Как-то «соансрок», наблюдавший за порядком в коммуне, заявил ей: послезавтра тебя убьют, ты, оказывается, агент империалистов. Видимо, они узнали о ее прошлом.

Но на следующий день патриоты освободили Пномпень. Полпотовцы бежали из деревни. А туда вступили бойцы Народной армии. Один из них повел девушку в джунгли и показал яму, которую выкопали для нее и еще четырех человек. Яму, в отличие от тысяч других, каратели не успели заполнить телами своих жертв…

— Знаете, что поддерживало меня в эти страшные годы? — заметила Тана, — Воспоминания о Москве, о моих московских друзьях. Я, как и моя страна, родилась во второй раз, и сейчас отдаю все силы тому, чтобы Кампучия процветала.

Так и происходит. Кампучийцы подняли головы, расправили плечи.

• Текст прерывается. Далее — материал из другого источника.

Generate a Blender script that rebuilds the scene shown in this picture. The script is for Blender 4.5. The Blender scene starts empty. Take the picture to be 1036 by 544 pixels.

Заслуга в этом принадлежит и соседям кхмеров, которые вместе с ними воевали против полпотовцев. Да и сейчас они, чем могут, помогают жителям древней земли Ангкор Ват. Я в этом сам убеждался во Вьетнаме, где за последние годы побывал трижды.

Чтобы было чистое небо

Ушла в бессмертие

Имя великого полководца XIII века Чан Хынг Дао носит самая широкая и оживленная улица Хошимина. Ее длина — 8 километров. Она соединяет центр города с Шолоном. Там чем только не торгуют: рыбным соусом ныок-мак — настолько пахучим, что от него без привычки кружится голова, лимонадом невероятных цветов — от ярко-красного до ядовито-зеленого, всевозможными безделушками и украшениями… Гонят косяки уток с подрезанными крыльями, тащат на веревках поросят.